BLESSINGS of the Silence be with you, friends! In the rush and noise of life, pause, step within yourself and be still. Rest and wait upon God. This will enable you to flow through the day's affairs. Ask, what is my best Work.
Guild members, we are told, would begin their day with the master in prayer to the guild's patron saint before turning to the work, and prayers of one kind or another punctuated the whole day. ... Oh, for the ordered structure of the guild workshop! The strong clear voice "re-minding" me, in the real sense of that word, to return to the silence.
The object of leisure is work. The object of work is holiness ... meaning wholeness. Recreation is for the sake of work. Leisure time is for the sake of recreation in order that the labourer may the better return to work. Games are like sleep -- necessary for the health of body and mind -- a means to health, the health of the labourer, the one who prays, the contemplative. Leisure is secular, work is sacred. Holidays are the active life, the working life is the contemplative life.
There are times not to answer the door, not to answer the phone, not to do undone things, but to rest in silence from everything. The world can wait five minutes. In fact no matter how busy we are, no matter how well organized, no matter how little rest we allow ourselves, we will never do all that needs to be done. But to do well what we are called to do, it is essential to nurture a capacity for inner stillness. Such quiet, deep-down listening is itself prayer.
Our age has its own particular mission or vocation: the creation of a civilization founded upon the spiritual nature of work.
Communication with God is a deep inner knowing that God is within you and around you. God "speaks" through the still, small voice within. When you have constant communion with God, a constant receiving from within, there is never any doubt; you know your way. You become an instrument through which a job is done, therefore you have no feeling of self-achievement... The main things, if you are to find inner peace, are to bring your life into harmony with the laws which govern this universe (these are the same for all of us), and to find and fit into your special work in this world -- your job in the divine plan.
To see our work as prayer and an opportunity to bring forth a flash of truth is a great gift. To know that even the busy world is a holy world is quite a change of heart.
Any type of work can be meaningful.It is the spirit in which you do it that makes the difference.
Things just happen in the right way, at the right time. At least they do when you LET them, when you work WITH circumstances instead of saying, "This isn't supposed to be happening this way", and trying hard to make it happen some other way. If you're in tune with The Way Things Work, then they work the way they need to, no matter what you may think about it at the time. Later on, you can lookback and say, "Oh, now I understand. That had to happen so that THOSE could happen, and those had to happen in order for THIS to happen..." Then you realize that even if you'd tried to make it all turn out perfectly, you couldn't have done better, and if you'd REALLY tried, you would have made a mess of the whole thing.
May your feet ever lead you to where your heart is...
May your work and your heart's joy ever be as one.
Art arises from a spiritual longing that all people share: to make our mark on the world and to spend our life energy in a work that rises above the mundane, adding grace to existence.
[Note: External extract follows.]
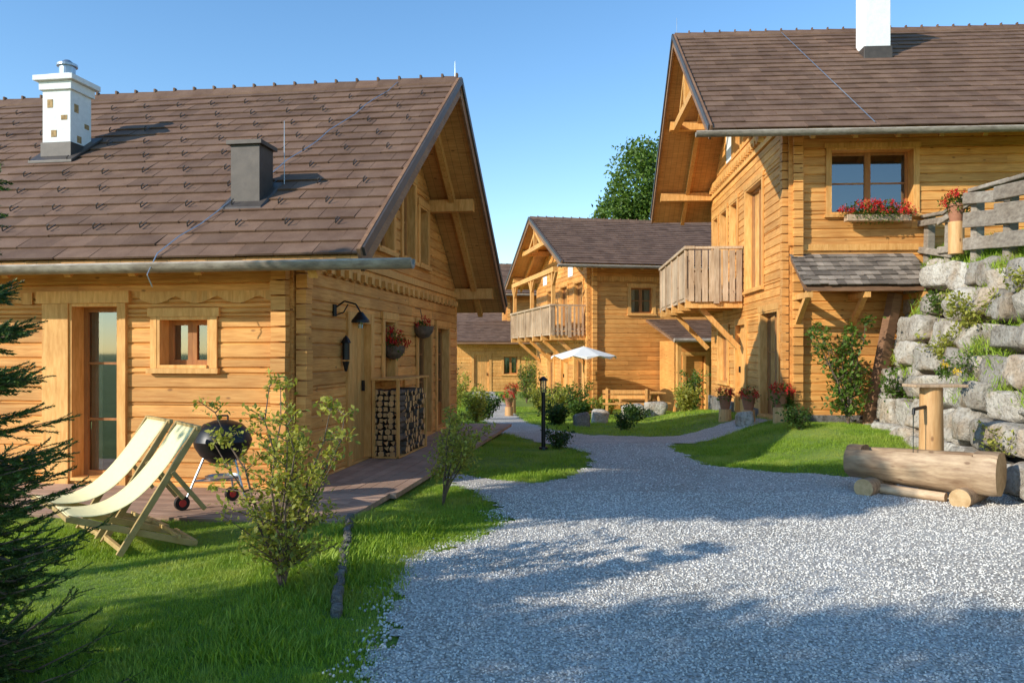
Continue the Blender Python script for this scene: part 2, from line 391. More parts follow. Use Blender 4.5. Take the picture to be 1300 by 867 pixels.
def wooddoor(mb,f,u0,u1,v0,v1):
    t=.05
    fbox(mb,f,u0-.09,u0+t,v0,v1+.09,-.14,.035,TRIM);fbox(mb,f,u1-t,u1+.09,v0,v1+.09,-.14,.035,TRIM);fbox(mb,f,u0+t,u1-t,v1-t,v1+.09,-.14,.032,TRIM)
    n=6;w=(u1-u0-2*t)/n
    for i in range(n): fbox(mb,f,u0+t+i*w+.003,u0+t+(i+1)*w-.003,v0,v1-t,-.12,-.075+R(-.003,.003),TRIM)
    fbox(mb,f,u0+t,u1-t,v0,v1-t,-.13,-.125,DIM)
    fbox(mb,f,u1-t-.12,u1-t-.09,v0+.95,v0+1.1,-.07,-.03,BLACK)
def wavy(mb,f,u0,u1,v,h,amp,per,n0=.004,n1=.03,m=TRIM):
    k=int((u1-u0)/per*8);
    for i in range(k):
        a=u0+(u1-u0)*i/k;b=u0+(u1-u0)*(i+1)/k
        za=v-abs(math.sin(math.pi*(a-u0)/per))*amp; zb=v-abs(math.sin(math.pi*(b-u0)/per))*amp
        mb.hexa([f(a,za,n0),f(b,zb,n0),f(b,zb,n1),f(a,za,n1),f(a,v+h,n0),f(b,v+h,n0),f(b,v+h,n1),f(a,v+h,n1)],m)
def tiles(mb,P,ux,L,up,Hh,tw,ex,m,th=.02,lift=.035,jx=.0):
    P=Vector(P);ux=Vector(ux).normalized();up=Vector(up).normalized();nn=ux.cross(up).normalized()
    if nn.z<0: nn=-nn
    rows=int(round(Hh/ex)); ex=Hh/rows
    for r in range(rows):
        off=-(r%2)*tw*.5-R(0,jx); x=off
        while x<L:
            w=tw*R(1-jx*3,1+jx*3) if jx else tw
            a=max(x+.003,0);b=min(x+w-.003,L)
            if b-a>.03:
                d0=r*ex-R(0,.012+jx*.3); d1=min((r+1)*ex+.05,Hh); l0=lift+R(-.004,.006); l1=.008
                q=lambda xx,dd,hh:P+ux*xx+up*dd+nn*hh
                c0=q(a,d0,l0),q(b,d0,l0+R(-.004,.004))
                mb.hexa([q(a,d0,l0-th),q(b,d0,l0-th),q(b,d1,l1-th),q(a,d1,l1-th),c0[0],c0[1],q(b,d1,l1),q(a,d1,l1)],m)
            x+=w
def balcony(mb,x0,x1,y0,y1,z,hr,m=BALC,pw=.12,pitch=.15):
    mb.box(x0,x1,y0,y1,z-.1,z,m)
    n=int((y1-y0)/1.6)+1
    for i in range(n+1):
        y=y0+.1+(y1-y0-.2)*i/n; mb.box(x0-.05,x1,y-.08,y+.08,z-.3,z-.102,TRIM)
        mb.box(x0-.07,x0+.11,y-.06,y+.06,z-.16,z+hr+.02,m)
    mb.box(x0-.09,x0+.15,y0-.06,y1+.06,z+hr,z+hr+.07,m)
    mb.box(x0-.02,x0+.0-.003,y0,y1,z-.12,z+.16,m); mb.box(x0-.02,x0-.003,y0,y1,z+hr-.16,z+hr-.01,m)
    k=int((y1-y0)/pitch)
    for i in range(k):
        y=y0+(y1-y0)*i/k; mb.box(x0-.045,x0-.022,y+.008,y+.008+pw,z-.04+R(-.01,.01),z+hr-.04,m)
    for yy in (y0,y1):
        s=1 if yy==y1 else -1
        mb.box(x0+.1,x1,yy-.05,yy+.05,z+hr,z+hr+.06,m); mb.box(x0+.1,x1,yy-.02,yy+.02,z+.05,z+.14,m)
        mb.box(x0+.6,x0+.72,yy-.07,yy+.07,z-.2,z+hr,m)
        k2=int((x1-x0)/pitch)
        for i in range(k2):
            x=x0+(x1-x0)*i/k2; mb.box(x+.008,x+.008+pw,yy+s*.022,yy+s*.045,z-.15+R(-.01,.01),z+hr-.03,m)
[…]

We respond to the light of the world around us by giving expression to our own inner light, and when the two are on the same wave-length, the world seems more brilliant and finely focused.
"All the stages of one's work have a poetic nature," he continued. "No one gets paid for keeping their own tools cleaned. It is an act of real art; otherwise you don't have a rapport with the tool; then it becomes a rebellious servant, not respected, not properly handled."
One day I confided to Ruth that I felt her house was a living thing. She recalled returning to her home after being aways for four months. "I waxed and shined desks and chairs, and these dead objects returned to life. Their wood almost sprouted new leaves and blossoms. I no longer felt desolate in the house."
Tino's relationship with his tools, and Ruth's care and tending of the objects in her home speak of their attitude to all things. I had to go away, to a foreign land in America, before I could see that the qualities I was looking for were here, practically in my own backyard.
When you take a dirty floor ... and make it spotlessly clean, and this polish it until it shines, it radiates back to you the love which you poured into it; the divinity of that floor has been drawn forth.
Good work that leaves the world softer and fuller and better than ever before is the stuff of which human satisfaction and spiritual value are made.
True service isn't an act, but an attitude. We can do things for other people with all kinds of self-serving motives. True service, however, stems from a feeling of humility, gratitude, and the essential recognition that we are in this together... Service is love in action -- as simple as a friendly smile or nod to a stranger -- or as all embracing as the life of Peace Pilgrim or Mother Teresa.
In all our activities we may be seeking God: in our work, on our social occasions, as we walk along the road, even when we are so busy that we have not time to think of anything except what we are doing... God can deal with us under a thousand forms for our spiritual hallowing. Behind all the strange puzzles of life there is the secret working of God, creating life, creating character, accepting service -- all sorts of spiritual shaping going on.